I haven’t been posting here very much of late because my XML-related posts (which tends to be most of them) have been going on xml.com. When I joined xml.com, the promise was more exposure with a wider audience. Then they changed the blogging system, and changed it again, and by now I’m not sure if there’s any audience at all!
However O’Reilly have, finally, provided author-based Atom feeds. So if you want to subscribe to my future xml.com posts, the crucial URL is feed://broadcast.oreilly.com/jeni-tennison/atom.xml. If you want to see my previous posts, they can be found under the “blog” tab on my author page.
I’ve started blogging on XML.com. There’ll be rather less XML on this blog as a consequence, but I do plan to keep it going for less XML-related posts. My first post is about Bad XML; read and enjoy. FWIW, if you didn’t already know, I’m also now on twitter.
I’ve installed reCAPTCHA Drupal module as a way of combating the large amount of comment spam that I get on this blog, and to support the reCAPTCHA project. What a fantastic idea! I see that there’s already a term for using human expertise in a fun or transparent way to solve problems that can’t be solved by computers: bionic software.
ReCAPTCHAs are fun and add to human knowledge, but if you want to avoid them (they do take a little time to load) then create yourself a login. On the other hand, if you have some spare cycles, then you can do reCAPTCHAs on the reCAPTCHA site without creating lots of comments here.
I guess it’s an indication of something (like just being indexed by Google) when you first get comment spam on your blog. Anyway, I really don’t want to insist that commentators create accounts here, so after several annoying days of repeatedly deleting spam comments, I installed the Drupal Spam module and every spam comment since has been captured.

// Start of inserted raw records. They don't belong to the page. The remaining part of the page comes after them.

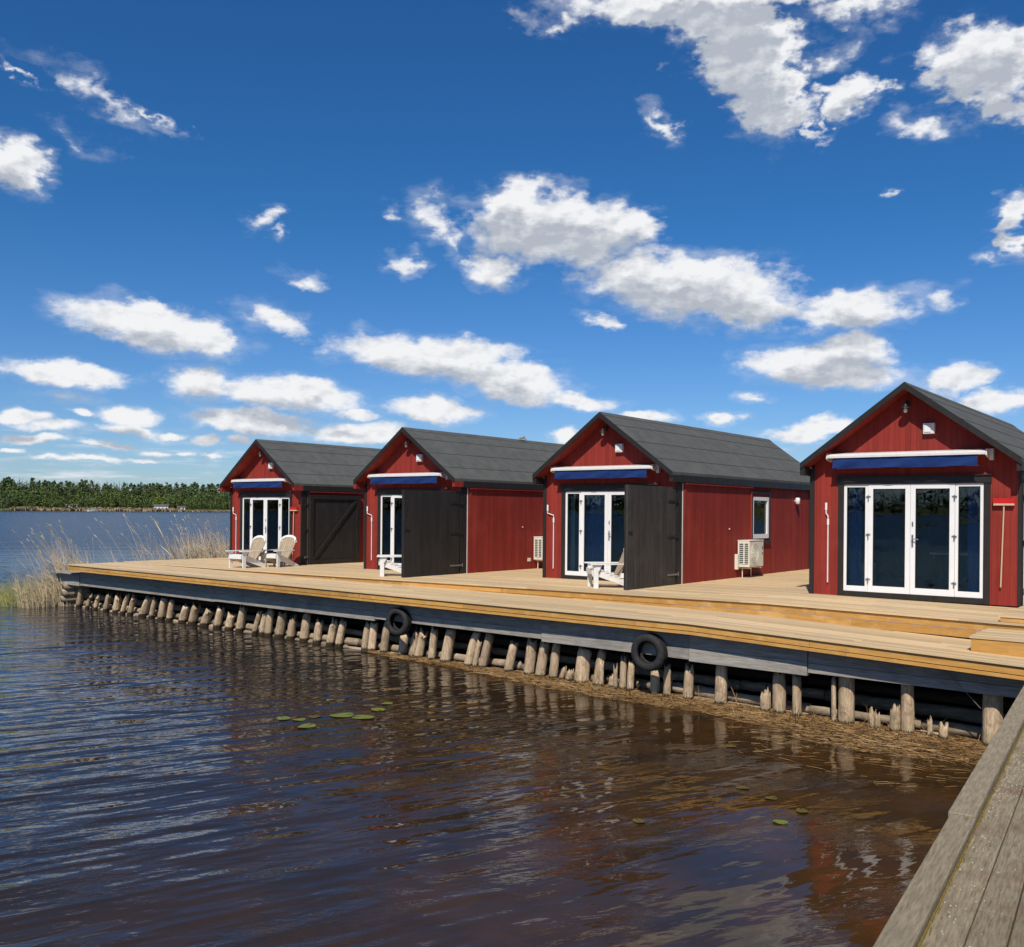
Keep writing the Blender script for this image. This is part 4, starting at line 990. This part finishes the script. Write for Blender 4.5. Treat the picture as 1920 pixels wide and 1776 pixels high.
curtain(H3, 1.10, 1.80, CURTB, 'wide blue curtain behind the left door leaf of the third cabin')
curtain(H3, .66, .78, CURTG, 'pale curtain edge behind the left sidelight of the third cabin')
curtain(H2, .80, .92, CURTG, 'pale curtain strip behind the left sidelight of the second cabin')
curtain(H2, .66, .78, CURTB, 'dark blue curtain behind the left sidelight of the second cabin')
curtain(H1, .66, .98, CURTG, 'pale grey curtain behind the left sidelight of the farthest cabin')

# small white bedside box seen through the nearest cabin's glass, and a table further in
t = empty('white_cabinet', loc2w(H4, .84, .52, .08), H4.rotation_euler.z, 'small white cabinet seen low behind the left sidelight of the nearest cabin', 'cabinet')
MB().box(-.16, .16, -.16, .16, .0, .52).build('carcass', WHITE, t, bevel=.006)
MB().box(-.15, .15, -.178, -.162, .04, .49).build('door', WHITE, t)
t = empty('dining_table', loc2w(H4, 2.35, 1.7, .08), H4.rotation_euler.z, 'dark table standing in the gloom inside the nearest cabin', 'table')
MB().box(-.55, .55, -.35, .35, .70, .735).build('table_top', STICK, t)
for a in (-1, 1):
    for b in (-1, 1): MB().box(a * .5 - .02, a * .5 + .02, b * .3 - .02, b * .3 + .02, 0, .70).build('leg', DARKM, t)

# awning cranks
def crank(h, label, top=(.30, 1.74), bx=.335, bz=.24, off=.03):
    t = empty('awning_crank', loc2w(h, bx, -.03, bz), h.rotation_euler.z, label, 'awning crank', 'white cranks hanging beside the awnings')
    H_ = top[1] - bz; s = MB()
    s.tube([(0, 0, 0), (0, 0, H_ - .30)], .013, 8); s.build('rod', ALU, t)
    MB().tube([(0, 0, H_ - .30), (0, -.004, H_ - .25), (-off, -.008, H_ - .20), (-off, -.008, H_)], .014, 8).build('cranked_handle', ALU, t)
    MB().tube([(0, 0, H_ - .42), (0, 0, H_ - .31)], .021, 8).tube([(-off, -.008, H_ - .14), (-off, -.008, H_)], .021, 8).build('grip', WHITE, t)
    MB().box(-.012, .012, .004, .028, H_ - .5, H_ - .46).build('wall_clip', DARKM, t)
crank(H4, 'white awning crank hanging left of the nearest cabin\'s doors', off=.035)
crank(H3, 'white cranked rod hanging left of the third cabin\'s doors', top=(.14, 1.76), bx=.30, bz=.24, off=.17)
crank(H2, 'white cranked rod hanging left of the second cabin\'s doors', top=(.14, 1.76), bx=.30, bz=.26, off=.17)
crank(H1, 'white cranked rod hanging left of the farthest cabin\'s doors', top=(.14, 1.76), bx=.32, bz=.26, off=.15)

# brooms hung head up
def broom(h, x, z0, z1, label, lean=.04):
    t = empty('broom', loc2w(h, x, -.05, z0), h.rotation_euler.z, label, 'broom', 'red brooms hung on the cabin fronts')
    L = z1 - z0
    MB().tube([(0, 0, 0), (lean, 0, L - .06)], .0125, 8).build('stick', STICK, t)
    hd = MB().box(lean - .16, lean + .16, -.028, .028, L - .095, L - .06).build('head', STICK, t, bevel=.004)
    m = MB(); r_ = random.Random(3)
    for i in range(46):
        for j in range(5):
            bx_ = lean - .157 + .314 * i / 45; by = -.024 + .012 * j; m.box(bx_ - .003, bx_ + .003, by - .004, by + .004, L - .06, L + .025 + r_.uniform(-.008, .008), r_.random())
    m.build('bristles', REDP, hd)
broom(H4, 3.29, .31, 1.79, 'red-headed broom hung upside down right of the nearest cabin\'s doors')
broom(H1, 3.22, .33, 1.75, 'red-headed broom hung upside down right of the farthest cabin\'s doors')

# heat pumps on the side walls
def heat_pump(h, y, label, pipe=True):
    t = empty('heat_pump', loc2w(h, W + .07, y, .27), h.rotation_euler.z, label, 'heat pump', 'cream heat pumps on the side walls')
    D, Lh, Hh = .30, .84, .66       # local x away from the wall, y along it
    MB().box(0, D, 0, Lh, .03, Hh).box(-.01, D + .012, -.008, Lh + .008, Hh, Hh + .02).build('casing', CREAM, t, bevel=.008)
    g = MB(); g.box(.05, D - .03, -.006, -.001, .10, Hh - .05); sg = g.build('coil', DFIN, t)
    g = MB()
    for i in range(11): g.box(.045, D - .025, -.016, -.007, .11 + i * .048, .122 + i * .048)
    g.box(.155, .185, -.018, -.007, .09, Hh - .04); g.build('coil_guard', CREAM, sg)
    g = MB(); cy, cz, r = .30, .35, .235
    for k in range(8):
        rr_ = r * (k + 1) / 8; pts = [(D + .012, cy + rr_ * math.cos(a * math.pi / 16), cz + rr_ * math.sin(a * math.pi / 16)) for a in range(33)]
        g.tube(pts, .004, 5, cap=False)
    for k in range(6):
        a = k * math.pi / 6; g.tube([(D + .012, cy - r * math.cos(a), cz - r * math.sin(a)), (D + .012, cy + r * math.cos(a), cz + r * math.sin(a))], .004, 5)
    g.build('fan_guard', CREAM, t)
    g = MB(); g.box(D + .001, D + .006, .03, .57, .07, Hh - .04); g.build('front_panel', CREAM, t)
    g = MB(); g.box(D + .001, D + .01, Lh - .09, Lh - .05, .46, .52).box(D + .001, D + .01, Lh - .09, Lh - .05, .33, .37); g.build('grip_recess', DFIN, t)
    g = MB()
    for yy in (.12, Lh - .12): g.box(-.065, D - .01, yy - .02, yy + .02, -.012, .012).box(-.068, -.04, yy - .02, yy + .02, -.22, -.012)
    g.box(.0, .03, .09, .12, .0, .03).box(.22, .25, .09, .12, 0, .03); g.build('bracket', CREAM, t)
    g = MB(); g.tube([(.08, .10, 0), (.08, .10, -.24)], .012, 8).tube([(.15, .45, .0), (.15, .45, -.22)], .010, 8); g.build('drain_pipe', CREAM, t)
    if pipe:
        g = MB(); g.box(-.04, .05, -.11, -.035, -.03, .34).build('pipe_cover', CREAM, t, bevel=.006)
    else:
        g = MB(); g.tube([(-.04, -.02, .33), (-.04, -.16, .33), (-.04, -.18, .30), (-.04, -.18, .05)], .014, 8).build('conduit', CREAM, t)
        MB().box(-.066, -.01, -.25, -.11, -.02, .08).build('junction_box', CREAM, t, bevel=.006)
heat_pump(H3, 2.98, 'cream heat pump below the white side window of the third cabin')
heat_pump(H2, 3.05, 'cream heat pump half hidden behind the third cabin, on the second cabin\'s side wall', False)
for (h, yy, zz) in ((H3, 2.9, 1.02), (H3, 6.6, 1.0)): pass

# adirondack chairs
def deck_chair(x, y, z, rz, label):
    """local: front at -y, back at +y, width along x; origin at the middle of the seat on the deck"""
    t = empty('adirondack_chair', (x, y, z), rz, label, 'chair', 'white slatted chairs in front of the cabins')
    w = .31
    for s in (-1, 1):
        m = MB(); xx = s * w
        m.box(xx - .018, xx + .018, -.40, -.30, 0, .50); m.build('front_leg', WOODWHITE, t)
        m = MB(); m.prism([(-.42, .30), (-.42, .41), (-.26, .41), (.50, .09), (.58, .0), (.42, .0)], s * (w - .05) - .016, s * (w - .05) + .016, 'x'); m.build('rear_leg', WOODWHITE, t)
        m = MB(); m.prism([(s * (w - .07), -.48), (s * (w + .07), -.48), (s * (w + .085), -.15), (s * (w + .02), .30), (s * (w - .03), .30)], .50, .525, 'z'); m.build('armrest', WOODWHITE, t, bevel=.004)
        m = MB(); m.prism([(-.38, .50), (-.22, .50), (-.30, .36), (-.32, .36)], s * (w + .022) - .010, s * (w + .022) + .010, 'x'); m.build('arm_bracket', WOODWHITE, t)
    m = MB()
    for i in range(7):
        yy = -.42 + i * .092; zz = .415 - .0 if i == 0 else .422 - (i - 1) * .037; m.box(-w + .02, w - .02, yy, yy + .078, zz - .018, zz, .4 + .04 * i)
    m.box(-w + .02, w - .02, -.435, -.42, .30, .41); m.build('seat', WOODWHITE, t)
    # fan back, tilted
    M = Matrix.Translation((0, .13, .20)) @ Matrix.Rotation(R(-24), 4, 'X')
    bk = MB()
    for i in range(7):
        o_ = i - 3; h = .80 - .018 * o_ * o_ * 1.15; b0 = o_ * .068; b1 = o_ * .086
        vs = [Vector(p) for p in ((b0 - .030, -.01, 0), (b0 + .030, -.01, 0), (b1 + .040, -.01, h - .02), (b1 - .040, -.01, h - .02), (b1 + .02, -.01, h), (b1 - .02, -.01, h))]
        vs += [v + Vector((0, .02, 0)) for v in vs]
        bk.add([M @ v for v in vs], [(0, 1, 2, 4, 5, 3), (9, 11, 10, 8, 7, 6), (0, 6, 7, 1), (1, 7, 8, 2), (3, 5, 11, 9), (0, 3, 9, 6), (5, 4, 10, 11), (2, 8, 10, 4)], .35 + .12 * (i % 3))
    bo = bk.build('backrest', BEIGE, t)
    m = MB(); m.box(-.27, .27, .012, .034, .30, .37, .5, M).box(-.30, .30, .012, .034, .60, .66, .5, M).box(-.25, .25, .012, .034, .02, .10, .5, M); m.build('back_rail', WOODWHITE, bo)
    m = MB()
    for i in range(13):
        a0 = math.pi * i / 13; a1 = math.pi * (i + 1) / 13
        p0 = (.30 * math.cos(a0), .66 + .155 * math.sin(a0)); p1 = (.30 * math.cos(a1), .66 + .155 * math.sin(a1)); q0 = (.262 * math.cos(a0), .62 + .125 * math.sin(a0)); q1 = (.262 * math.cos(a1), .62 + .125 * math.sin(a1))
        vs = [Vector((p[0], yy, p[1])) for yy in (-.026, -.0105) for p in (p0, p1, q1, q0)]
        m.add([M @ v for v in vs], [(0, 1, 2, 3), (7, 6, 5, 4), (0, 4, 5, 1), (1, 5, 6, 2), (2, 6, 7, 3), (3, 7, 4, 0)])
    m.build('top_rim', WOODWHITE, bo)
    return t
def rear(a, b): return math.atan2(-a, b)        # heading whose local +y is (a, b)
deck_chair(-7.55, 27.05, -.105, rear(.62, .79), 'slatted chair with a tan back, left one of the pair before the farthest cabin')
deck_chair(-6.78, 27.55, -.100, rear(.50, .86), 'slatted chair with a tan back, right one of the pair before the farthest cabin')
deck_chair(-2.86, 23.5, -.042, rear(.99, .12), 'white slatted chair half hidden by the second cabin\'s near-black shutter')
deck_chair(2.05, 19.80, .020, rear(.99, .12), 'white slatted chair beside the faded grey shutter of the third cabin')
t = empty('side_table', (-7.14, 27.45, -.10), R(-30), 'small weathered side table just behind the pair of chairs at the farthest cabin', 'table')
MB().box(-.2, .2, -.2, .2, .40, .425).build('table_top', BEIGE, t)
for a in (-1, 1):
    for b in (-1, 1): MB().box(a * .17 - .02, a * .17 + .02, b * .17 - .02, b * .17 + .02, 0, .40).build('leg', BEIGE, t)
# small things
p = at_deck = (3.02, 19.62, .028)
m = MB(); r_ = random.Random(2); vs = []
for i in range(9):
    for j in range(5): vs.append((-.10 + .025 * i, -.04 + .02 * j, .012 + .018 * r_.random() * (0 < i < 8) * (0 < j < 4)))
m.add(vs, [(i * 5 + j, (i + 1) * 5 + j, (i + 1) * 5 + j + 1, i * 5 + j + 1) for i in range(8) for j in range(4)])
o = m.build('white_cloth', WHITE, smooth=True); o.location = (2.62, 18.95, .026); tag(o, 'crumpled white cloth on the deck at the foot of the faded grey shutter', 'cloth')
m = MB(); r_ = random.Random(6)
for i in range(14): 
    a = r_.uniform(0, 6.28); q = Vector((r_.gauss(0, .05), r_.gauss(0, .10), .02 + r_.random() * .03)); m.tube([q, q + Vector((math.cos(a) * .09, math.sin(a) * .14, r_.uniform(-.01, .08)))], .012, 5, r_.random())
o = m.build('bird_nest', BEIGE); o.location = loc2w(H2, W / 2, 4.9, ZR + .015); o.rotation_euler = (0, 0, TH); tag(o, 'small tangle of twigs lying on the roof ridge of the second cabin', 'twigs')
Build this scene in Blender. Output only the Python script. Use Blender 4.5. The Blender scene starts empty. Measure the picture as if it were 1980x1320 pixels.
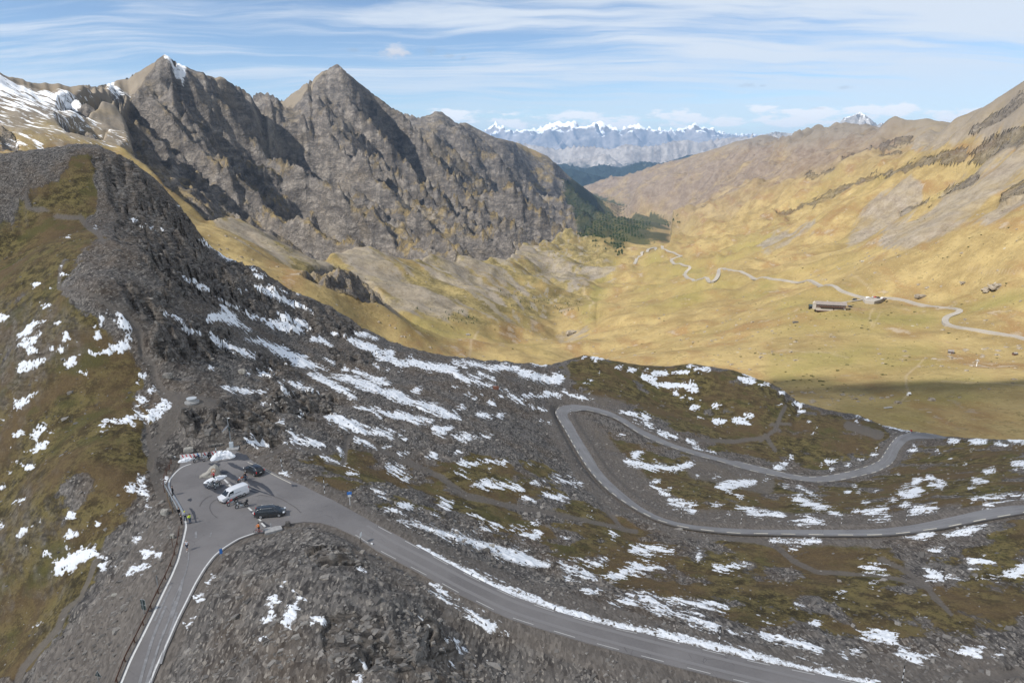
import bpy, bmesh, math, random
import numpy as np
from mathutils import Vector, Matrix
from mathutils.geometry import delaunay_2d_cdt
random.seed(7); rng = np.random.default_rng(7)
R = math.radians
S = bpy.context.scene
COL = S.collection

# ------------------------------------------------------------------ camera, sky, sun, exposure
CAM_H = 57.0; PITCH = 15.6; F = 1320.0; CX, CY = 990.0, 660.0     # photograph is 1980 x 1320
cam = bpy.data.cameras.new('camera'); camo = bpy.data.objects.new('camera', cam); COL.objects.link(camo)
camo.location = (0, 0, CAM_H); camo.rotation_euler = (R(90 - PITCH), 0, 0)
cam.sensor_width = 36; cam.lens = 24; cam.clip_start = 0.5; cam.clip_end = 250000
S.camera = camo

SUN_EL = 44.0
SUN_DIR = Vector((-0.87, -0.49, 0)).normalized()                    # horizontal direction towards the sun
SUN_VEC = Vector((SUN_DIR.x * math.cos(R(SUN_EL)), SUN_DIR.y * math.cos(R(SUN_EL)), math.sin(R(SUN_EL))))
sun = bpy.data.lights.new('sun', 'SUN'); sun.energy = 5.0; sun.angle = R(0.5); sun.color = (1.0, 0.95, 0.87)
suno = bpy.data.objects.new('sun', sun); COL.objects.link(suno)
suno.rotation_euler = SUN_VEC.to_track_quat('Z', 'Y').to_euler(); suno.location = SUN_VEC * 900

world = bpy.data.worlds.new('World'); S.world = world; world.use_nodes = True
SKY_STRENGTH = 0.092
S.view_settings.view_transform = 'Standard'; S.view_settings.look = 'None'
S.view_settings.gamma = 1; S.view_settings.use_curve_mapping = False
S.view_settings.exposure = 0.6
S.cycles.max_bounces = 6; S.cycles.diffuse_bounces = 2; S.cycles.glossy_bounces = 2; S.cycles.transmission_bounces = 4
S.cycles.volume_bounces = 0; S.cycles.transparent_max_bounces = 8

class NT:
    """small helper round a node tree"""
    def __init__(s, nt): s.nt = nt; s.n = nt.nodes; s.l = nt.links
    def new(s, t, **kw):
        o = s.n.new(t)
        for k, v in kw.items():
            if k in ('op',): o.operation = v
            else: setattr(o, k, v)
        return o
    def put(s, sock, v):
        if isinstance(v, (int, float)): sock.default_value = v
        elif isinstance(v, tuple):
            sock.default_value = v if len(v) == len(sock.default_value) else tuple(v) + (1,)
        else: s.l.new(v, sock)
    def math(s, op, a, b=0.0, c=0.0, clamp=False):
        o = s.new('ShaderNodeMath', operation=op); o.use_clamp = clamp
        for i, v in enumerate((a, b, c)): s.put(o.inputs[i], v)
        return o.outputs[0]
    def vmath(s, op, a, b=None):
        o = s.new('ShaderNodeVectorMath', operation=op); s.put(o.inputs[0], a)
        if b is not None: s.put(o.inputs[1], b)
        return o.outputs[0]
    def mix(s, f, a, b, mode='MIX'):
        o = s.new('ShaderNodeMix', data_type='RGBA', blend_type=mode)
        s.put(o.inputs[0], f); s.put(o.inputs[6], a); s.put(o.inputs[7], b)
        return o.outputs[2]
    def noise(s, vec, scale, detail=4, rough=0.55, dist=0.0, out=0):
        o = s.new('ShaderNodeTexNoise'); s.put(o.inputs['Vector'], vec)
        o.inputs['Scale'].default_value = scale; o.inputs['Detail'].default_value = detail
        o.inputs['Roughness'].default_value = rough; o.inputs['Distortion'].default_value = dist
        return o.outputs[out]
    def voro(s, vec, scale, feature='F1', out=0, rand=1.0):
        o = s.new('ShaderNodeTexVoronoi', feature=feature); s.put(o.inputs['Vector'], vec)
        o.inputs['Scale'].default_value = scale; o.inputs['Randomness'].default_value = rand
        return o.outputs[out]
    def map(s, v, a, b, c=0.0, d=1.0, smooth=False):
        o = s.new('ShaderNodeMapRange'); o.interpolation_type = 'SMOOTHSTEP' if smooth else 'LINEAR'
        for i, x in enumerate((v, a, b, c, d)): s.put(o.inputs[i], x)
        return o.outputs[0]
    def scale(s, v, k):
        o = s.new('ShaderNodeMapping'); s.put(o.inputs['Vector'], v); o.inputs['Scale'].default_value = k
        return o.outputs[0]
    def rot(s, v, rz, k=(1, 1, 1)):
        o = s.new('ShaderNodeMapping'); s.put(o.inputs['Vector'], v)
        o.inputs['Rotation'].default_value = (0, 0, rz); o.inputs['Scale'].default_value = k
        return o.outputs[0]
    def attr(s, name):
        o = s.new('ShaderNodeAttribute'); o.attribute_name = name
        return o.outputs['Fac']
    def sep(s, v):
        o = s.new('ShaderNodeSeparateXYZ'); s.put(o.inputs[0], v); return o.outputs
    def comb(s, x, y, z):
        o = s.new('ShaderNodeCombineXYZ')
        for i, v in enumerate((x, y, z)): s.put(o.inputs[i], v)
        return o.outputs[0]

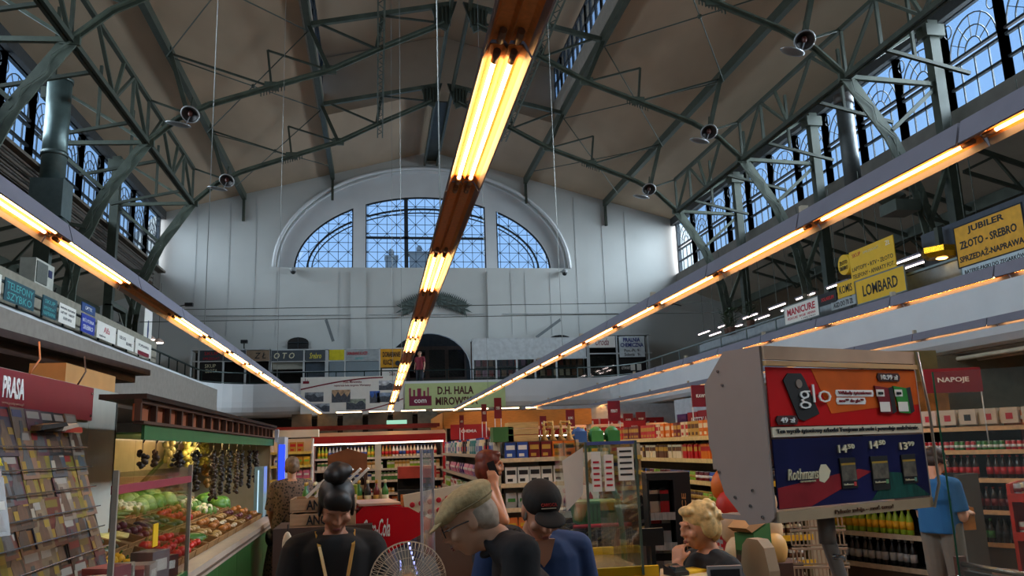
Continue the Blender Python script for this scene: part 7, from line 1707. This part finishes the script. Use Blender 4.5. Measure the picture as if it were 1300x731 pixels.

So I finally have just enough spare capacity to start blogging. And if James Clark and David Carlisle can join the party late, why not me. (Yes, M. David Peterson, your eveel plan is coming to fruition.)
So what can you expect? Well, naturally there’ll be musings about XML, XSLT, schema languages and so on, including tips and tricks as I think of them. I’ll probably also have a few rants about overlapping markup, particularly LMNL and Creole. And anything else that sparks my interest.